Direction: From the line that includes "(.26, .22, .12), scale=4, bump=1)" to the last line of the data, quote each line precisely; both boundary lines belong in the answer.
◇ ◇ ◇ ◇ ◇
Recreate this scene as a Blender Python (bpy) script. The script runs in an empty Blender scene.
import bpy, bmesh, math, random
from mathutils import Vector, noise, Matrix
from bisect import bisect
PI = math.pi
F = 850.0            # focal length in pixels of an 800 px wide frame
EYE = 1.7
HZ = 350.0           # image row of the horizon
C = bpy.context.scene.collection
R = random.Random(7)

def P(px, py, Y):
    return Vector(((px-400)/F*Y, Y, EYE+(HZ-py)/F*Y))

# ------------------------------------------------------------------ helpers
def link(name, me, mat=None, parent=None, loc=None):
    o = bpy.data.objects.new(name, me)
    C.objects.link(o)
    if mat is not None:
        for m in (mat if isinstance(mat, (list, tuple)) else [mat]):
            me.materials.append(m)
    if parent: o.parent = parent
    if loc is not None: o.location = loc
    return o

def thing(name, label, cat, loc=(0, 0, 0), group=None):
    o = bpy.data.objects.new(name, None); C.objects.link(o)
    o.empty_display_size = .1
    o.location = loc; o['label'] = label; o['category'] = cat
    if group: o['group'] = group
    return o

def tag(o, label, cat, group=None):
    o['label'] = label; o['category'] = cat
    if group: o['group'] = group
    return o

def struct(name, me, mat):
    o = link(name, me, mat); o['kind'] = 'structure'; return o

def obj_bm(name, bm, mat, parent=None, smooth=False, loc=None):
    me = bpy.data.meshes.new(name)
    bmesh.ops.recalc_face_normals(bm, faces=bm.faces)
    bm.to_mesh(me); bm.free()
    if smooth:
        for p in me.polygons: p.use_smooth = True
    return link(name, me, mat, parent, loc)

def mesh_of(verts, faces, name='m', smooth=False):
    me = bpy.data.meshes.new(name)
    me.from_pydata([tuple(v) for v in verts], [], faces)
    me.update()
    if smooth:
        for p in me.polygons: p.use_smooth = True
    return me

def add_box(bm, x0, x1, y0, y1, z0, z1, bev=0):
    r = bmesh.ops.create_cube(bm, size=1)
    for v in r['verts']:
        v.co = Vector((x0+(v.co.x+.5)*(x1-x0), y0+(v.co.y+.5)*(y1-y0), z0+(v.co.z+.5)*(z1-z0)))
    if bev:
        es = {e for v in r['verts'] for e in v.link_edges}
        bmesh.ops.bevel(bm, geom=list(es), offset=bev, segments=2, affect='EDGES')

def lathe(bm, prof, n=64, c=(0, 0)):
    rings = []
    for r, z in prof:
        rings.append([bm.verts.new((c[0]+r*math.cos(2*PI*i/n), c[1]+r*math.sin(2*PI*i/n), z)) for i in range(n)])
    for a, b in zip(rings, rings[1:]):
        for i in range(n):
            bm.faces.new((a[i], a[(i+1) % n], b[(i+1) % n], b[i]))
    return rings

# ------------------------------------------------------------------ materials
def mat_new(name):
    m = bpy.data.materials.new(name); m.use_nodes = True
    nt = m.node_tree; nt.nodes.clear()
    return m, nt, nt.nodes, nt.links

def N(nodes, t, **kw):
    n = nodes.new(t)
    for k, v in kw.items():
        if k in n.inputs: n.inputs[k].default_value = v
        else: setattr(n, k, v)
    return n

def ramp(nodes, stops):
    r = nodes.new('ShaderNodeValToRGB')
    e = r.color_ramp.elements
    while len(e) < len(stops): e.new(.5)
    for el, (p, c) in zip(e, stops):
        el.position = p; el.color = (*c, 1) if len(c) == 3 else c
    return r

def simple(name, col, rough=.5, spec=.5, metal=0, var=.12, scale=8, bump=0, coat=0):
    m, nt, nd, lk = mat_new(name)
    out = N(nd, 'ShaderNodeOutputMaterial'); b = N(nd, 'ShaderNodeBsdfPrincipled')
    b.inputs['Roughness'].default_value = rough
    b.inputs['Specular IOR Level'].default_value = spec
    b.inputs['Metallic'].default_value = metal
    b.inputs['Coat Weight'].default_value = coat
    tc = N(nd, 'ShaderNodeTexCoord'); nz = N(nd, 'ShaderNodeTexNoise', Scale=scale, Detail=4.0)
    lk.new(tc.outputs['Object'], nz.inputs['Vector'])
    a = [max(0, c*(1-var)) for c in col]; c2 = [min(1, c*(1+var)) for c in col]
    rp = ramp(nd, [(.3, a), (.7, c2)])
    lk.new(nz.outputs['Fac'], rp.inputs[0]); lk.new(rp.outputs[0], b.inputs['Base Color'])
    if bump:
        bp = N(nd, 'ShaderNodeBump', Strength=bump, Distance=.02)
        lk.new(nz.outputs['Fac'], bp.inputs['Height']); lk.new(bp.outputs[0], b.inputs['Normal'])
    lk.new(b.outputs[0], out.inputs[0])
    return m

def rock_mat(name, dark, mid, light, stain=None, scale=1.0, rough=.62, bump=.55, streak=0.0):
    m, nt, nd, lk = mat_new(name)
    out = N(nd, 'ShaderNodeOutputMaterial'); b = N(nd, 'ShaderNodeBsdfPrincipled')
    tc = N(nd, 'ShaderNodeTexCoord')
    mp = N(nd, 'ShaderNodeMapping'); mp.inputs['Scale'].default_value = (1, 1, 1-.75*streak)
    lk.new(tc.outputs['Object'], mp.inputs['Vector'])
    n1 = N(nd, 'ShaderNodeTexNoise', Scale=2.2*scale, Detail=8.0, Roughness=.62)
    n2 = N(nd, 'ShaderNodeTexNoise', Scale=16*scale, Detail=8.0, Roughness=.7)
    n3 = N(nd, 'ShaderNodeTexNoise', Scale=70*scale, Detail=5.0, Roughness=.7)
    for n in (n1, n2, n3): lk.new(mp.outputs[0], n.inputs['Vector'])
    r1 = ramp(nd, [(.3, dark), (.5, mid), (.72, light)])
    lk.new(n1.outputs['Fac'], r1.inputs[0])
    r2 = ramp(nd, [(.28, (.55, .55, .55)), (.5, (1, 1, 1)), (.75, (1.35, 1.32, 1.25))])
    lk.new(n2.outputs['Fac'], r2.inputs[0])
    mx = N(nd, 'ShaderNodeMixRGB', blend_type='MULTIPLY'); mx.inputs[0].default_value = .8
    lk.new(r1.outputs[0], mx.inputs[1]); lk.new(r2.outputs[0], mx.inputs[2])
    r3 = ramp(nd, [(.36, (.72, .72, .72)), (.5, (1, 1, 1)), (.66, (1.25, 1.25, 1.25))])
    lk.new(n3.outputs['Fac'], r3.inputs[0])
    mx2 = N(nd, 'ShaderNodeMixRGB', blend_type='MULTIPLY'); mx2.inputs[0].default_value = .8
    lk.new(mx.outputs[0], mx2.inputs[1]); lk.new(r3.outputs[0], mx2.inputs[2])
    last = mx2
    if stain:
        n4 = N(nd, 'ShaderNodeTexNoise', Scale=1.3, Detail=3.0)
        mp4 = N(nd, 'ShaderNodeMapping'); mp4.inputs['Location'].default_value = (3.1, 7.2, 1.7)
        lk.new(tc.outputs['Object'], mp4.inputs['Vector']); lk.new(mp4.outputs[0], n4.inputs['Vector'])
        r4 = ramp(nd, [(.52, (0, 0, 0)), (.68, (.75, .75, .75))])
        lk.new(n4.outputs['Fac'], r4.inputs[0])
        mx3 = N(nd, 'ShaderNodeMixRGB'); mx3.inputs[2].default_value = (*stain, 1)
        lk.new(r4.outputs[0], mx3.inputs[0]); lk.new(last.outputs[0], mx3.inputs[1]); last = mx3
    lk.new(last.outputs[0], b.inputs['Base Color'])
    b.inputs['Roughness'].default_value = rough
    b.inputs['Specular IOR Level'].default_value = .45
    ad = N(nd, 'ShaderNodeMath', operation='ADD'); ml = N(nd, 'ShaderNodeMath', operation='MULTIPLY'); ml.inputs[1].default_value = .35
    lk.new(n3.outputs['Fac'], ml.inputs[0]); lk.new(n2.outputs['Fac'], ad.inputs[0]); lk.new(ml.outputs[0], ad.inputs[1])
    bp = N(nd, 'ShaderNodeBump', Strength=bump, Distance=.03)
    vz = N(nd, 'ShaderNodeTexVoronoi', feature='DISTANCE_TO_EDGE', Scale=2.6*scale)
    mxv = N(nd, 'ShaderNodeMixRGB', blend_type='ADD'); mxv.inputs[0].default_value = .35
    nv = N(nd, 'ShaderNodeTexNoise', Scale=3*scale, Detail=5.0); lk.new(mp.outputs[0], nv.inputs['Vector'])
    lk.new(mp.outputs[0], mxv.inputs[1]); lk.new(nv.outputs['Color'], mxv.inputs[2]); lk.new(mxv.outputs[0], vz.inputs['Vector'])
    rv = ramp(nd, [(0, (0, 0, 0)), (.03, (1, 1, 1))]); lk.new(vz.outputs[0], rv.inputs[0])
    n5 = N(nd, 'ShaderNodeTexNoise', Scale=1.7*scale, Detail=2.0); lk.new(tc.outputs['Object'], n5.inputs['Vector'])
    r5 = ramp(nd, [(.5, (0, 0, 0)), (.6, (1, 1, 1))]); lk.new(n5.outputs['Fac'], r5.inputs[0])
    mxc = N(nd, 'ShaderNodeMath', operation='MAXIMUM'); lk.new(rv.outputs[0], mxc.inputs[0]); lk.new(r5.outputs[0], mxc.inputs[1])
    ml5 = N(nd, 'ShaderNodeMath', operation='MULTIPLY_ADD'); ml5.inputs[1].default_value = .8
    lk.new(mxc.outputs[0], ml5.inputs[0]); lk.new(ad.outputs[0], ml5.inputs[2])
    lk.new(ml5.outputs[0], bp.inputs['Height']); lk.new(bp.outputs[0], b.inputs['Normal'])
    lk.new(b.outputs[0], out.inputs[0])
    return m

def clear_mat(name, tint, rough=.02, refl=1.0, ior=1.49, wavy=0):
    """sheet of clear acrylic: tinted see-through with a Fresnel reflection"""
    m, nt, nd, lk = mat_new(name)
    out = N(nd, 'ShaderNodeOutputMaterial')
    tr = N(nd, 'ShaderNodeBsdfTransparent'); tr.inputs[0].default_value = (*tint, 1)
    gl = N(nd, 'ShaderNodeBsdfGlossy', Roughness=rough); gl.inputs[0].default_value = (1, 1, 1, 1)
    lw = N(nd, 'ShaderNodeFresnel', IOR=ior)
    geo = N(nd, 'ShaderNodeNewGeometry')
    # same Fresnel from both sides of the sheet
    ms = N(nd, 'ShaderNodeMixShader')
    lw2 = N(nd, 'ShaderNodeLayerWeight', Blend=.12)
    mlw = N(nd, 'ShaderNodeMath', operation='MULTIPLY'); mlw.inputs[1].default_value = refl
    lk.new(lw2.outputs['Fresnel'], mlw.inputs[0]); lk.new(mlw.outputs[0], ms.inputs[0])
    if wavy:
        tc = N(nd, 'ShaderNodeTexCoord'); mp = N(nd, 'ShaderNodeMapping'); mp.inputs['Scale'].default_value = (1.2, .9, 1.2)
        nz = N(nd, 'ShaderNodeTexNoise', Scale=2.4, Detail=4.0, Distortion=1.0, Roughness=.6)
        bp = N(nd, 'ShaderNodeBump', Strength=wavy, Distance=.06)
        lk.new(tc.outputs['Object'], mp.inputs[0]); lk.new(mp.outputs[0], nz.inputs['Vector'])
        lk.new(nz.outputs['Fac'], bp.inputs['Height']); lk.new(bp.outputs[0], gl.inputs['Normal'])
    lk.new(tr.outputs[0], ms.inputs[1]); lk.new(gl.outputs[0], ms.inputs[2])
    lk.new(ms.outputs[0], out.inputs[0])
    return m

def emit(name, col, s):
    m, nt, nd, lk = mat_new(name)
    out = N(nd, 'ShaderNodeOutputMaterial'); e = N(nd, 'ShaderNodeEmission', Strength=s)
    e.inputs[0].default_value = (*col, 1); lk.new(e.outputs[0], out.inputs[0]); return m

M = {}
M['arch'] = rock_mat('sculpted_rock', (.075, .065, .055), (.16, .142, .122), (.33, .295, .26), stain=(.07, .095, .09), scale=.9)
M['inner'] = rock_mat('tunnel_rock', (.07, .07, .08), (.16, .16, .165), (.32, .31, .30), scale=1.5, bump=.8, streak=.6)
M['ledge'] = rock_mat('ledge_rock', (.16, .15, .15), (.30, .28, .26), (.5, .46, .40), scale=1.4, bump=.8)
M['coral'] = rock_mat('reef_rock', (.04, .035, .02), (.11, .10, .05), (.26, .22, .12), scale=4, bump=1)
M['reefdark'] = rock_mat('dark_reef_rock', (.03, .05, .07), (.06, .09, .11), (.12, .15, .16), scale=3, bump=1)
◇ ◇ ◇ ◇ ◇
Solved problem:
M['coral'] = rock_mat('reef_rock', (.04, .035, .02), (.11, .10, .05), (.26, .22, .12), scale=4, bump=1)
M['reefdark'] = rock_mat('dark_reef_rock', (.03, .05, .07), (.06, .09, .11), (.12, .15, .16), scale=3, bump=1)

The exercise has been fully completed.